# WORK REQUIRED
Produce an exact copy of all the data below, dropping every image.
━━━━━ SOURCE MATERIAL ━━━━━
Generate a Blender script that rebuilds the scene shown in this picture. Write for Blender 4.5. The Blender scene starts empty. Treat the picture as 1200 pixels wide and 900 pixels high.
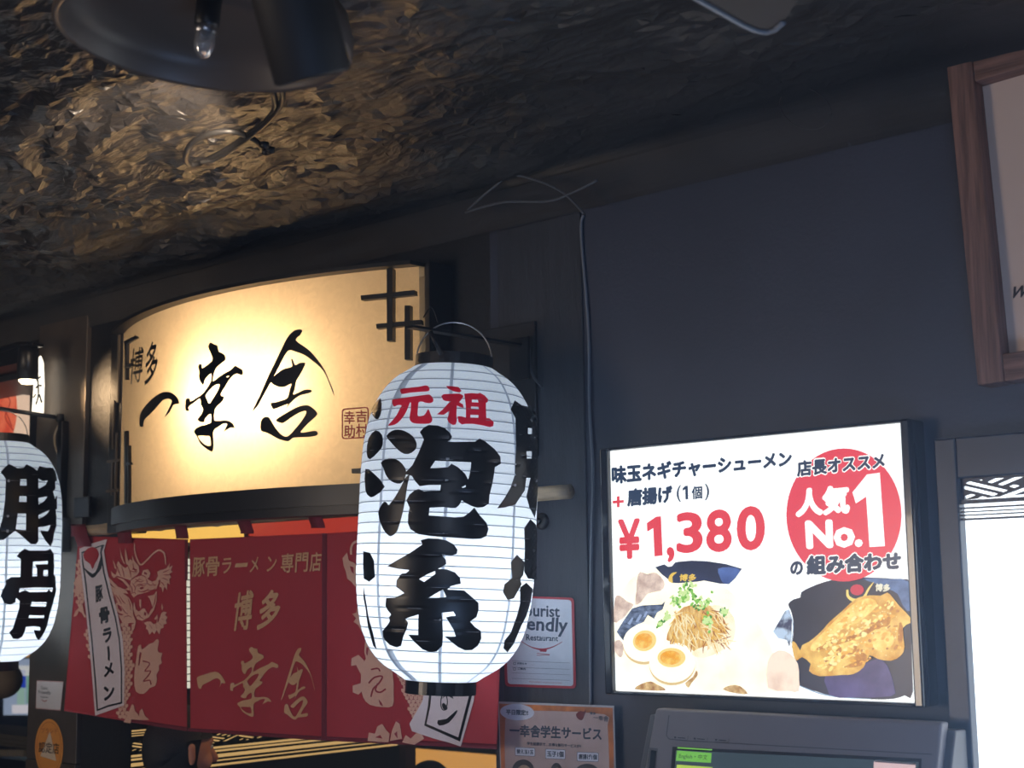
import bpy, bmesh, math, random
import numpy as np
from mathutils import Vector, Matrix, Quaternion
from mathutils.geometry import delaunay_2d_cdt
random.seed(5)
SC = bpy.context.scene
COL = SC.collection
# ---------------------------------------------------------------- camera (1200x900)
F = 1740.0
_X = np.array([1930., -276., -F]); _X /= np.linalg.norm(_X)
_Z = np.array([-110., -12700., F]); _Z = _Z - _X * (_Z @ _X); _Z /= np.linalg.norm(_Z)
_Y = np.cross(_Z, _X)
M = np.stack([_X, _Y, _Z])
CAM = np.array([0., -2.6, 1.7])
cd = bpy.data.cameras.new('camera'); cam = bpy.data.objects.new('camera', cd); COL.objects.link(cam)
cd.lens = F / 1200 * 36; cd.sensor_width = 36; cd.clip_start = 0.05
R3 = Matrix((M @ np.diag([1., -1., -1.])).tolist())
cam.matrix_world = Matrix.Translation(Vector(CAM)) @ R3.to_4x4()
cd.dof.use_dof = True; cd.dof.focus_distance = 3.35; cd.dof.aperture_fstop = 5.6
SC.camera = cam
# ---------------------------------------------------------------- world, exposure, lights
SC.view_settings.view_transform = 'Standard'; SC.view_settings.look = 'None'
SC.view_settings.gamma = 1; SC.view_settings.use_curve_mapping = False
SC.view_settings.exposure = 0.0
w = bpy.data.worlds.new('world'); SC.world = w; w.use_nodes = True
w.node_tree.nodes['Background'].inputs[0].default_value = (.45, .6, 1, 1)
w.node_tree.nodes['Background'].inputs[1].default_value = 0.10
vs_ = w.node_tree.nodes.new('ShaderNodeVolumeScatter')   # thin blue haze added in place of lens glare around the light box
vs_.inputs['Color'].default_value = (.42, .62, 1, 1); vs_.inputs['Density'].default_value = .05; vs_.inputs['Anisotropy'].default_value = .75
w.node_tree.links.new(vs_.outputs[0], w.node_tree.nodes['World Output'].inputs['Volume'])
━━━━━
# SOLUTION FOR THIS EXERCISE
Generate a Blender script that rebuilds the scene shown in this picture. Write for Blender 4.5. The Blender scene starts empty. Treat the picture as 1200 pixels wide and 900 pixels high.
import bpy, bmesh, math, random
import numpy as np
from mathutils import Vector, Matrix, Quaternion
from mathutils.geometry import delaunay_2d_cdt
random.seed(5)
SC = bpy.context.scene
COL = SC.collection
# ---------------------------------------------------------------- camera (1200x900)
F = 1740.0
_X = np.array([1930., -276., -F]); _X /= np.linalg.norm(_X)
_Z = np.array([-110., -12700., F]); _Z = _Z - _X * (_Z @ _X); _Z /= np.linalg.norm(_Z)
_Y = np.cross(_Z, _X)
M = np.stack([_X, _Y, _Z])
CAM = np.array([0., -2.6, 1.7])
cd = bpy.data.cameras.new('camera'); cam = bpy.data.objects.new('camera', cd); COL.objects.link(cam)
cd.lens = F / 1200 * 36; cd.sensor_width = 36; cd.clip_start = 0.05
R3 = Matrix((M @ np.diag([1., -1., -1.])).tolist())
cam.matrix_world = Matrix.Translation(Vector(CAM)) @ R3.to_4x4()
cd.dof.use_dof = True; cd.dof.focus_distance = 3.35; cd.dof.aperture_fstop = 5.6
SC.camera = cam
# ---------------------------------------------------------------- world, exposure, lights
SC.view_settings.view_transform = 'Standard'; SC.view_settings.look = 'None'
SC.view_settings.gamma = 1; SC.view_settings.use_curve_mapping = False
SC.view_settings.exposure = 0.0
w = bpy.data.worlds.new('world'); SC.world = w; w.use_nodes = True
w.node_tree.nodes['Background'].inputs[0].default_value = (.45, .6, 1, 1)
w.node_tree.nodes['Background'].inputs[1].default_value = 0.10
vs_ = w.node_tree.nodes.new('ShaderNodeVolumeScatter')   # thin blue haze added in place of lens glare around the light box
vs_.inputs['Color'].default_value = (.42, .62, 1, 1); vs_.inputs['Density'].default_value = .05; vs_.inputs['Anisotropy'].default_value = .75
w.node_tree.links.new(vs_.outputs[0], w.node_tree.nodes['World Output'].inputs['Volume'])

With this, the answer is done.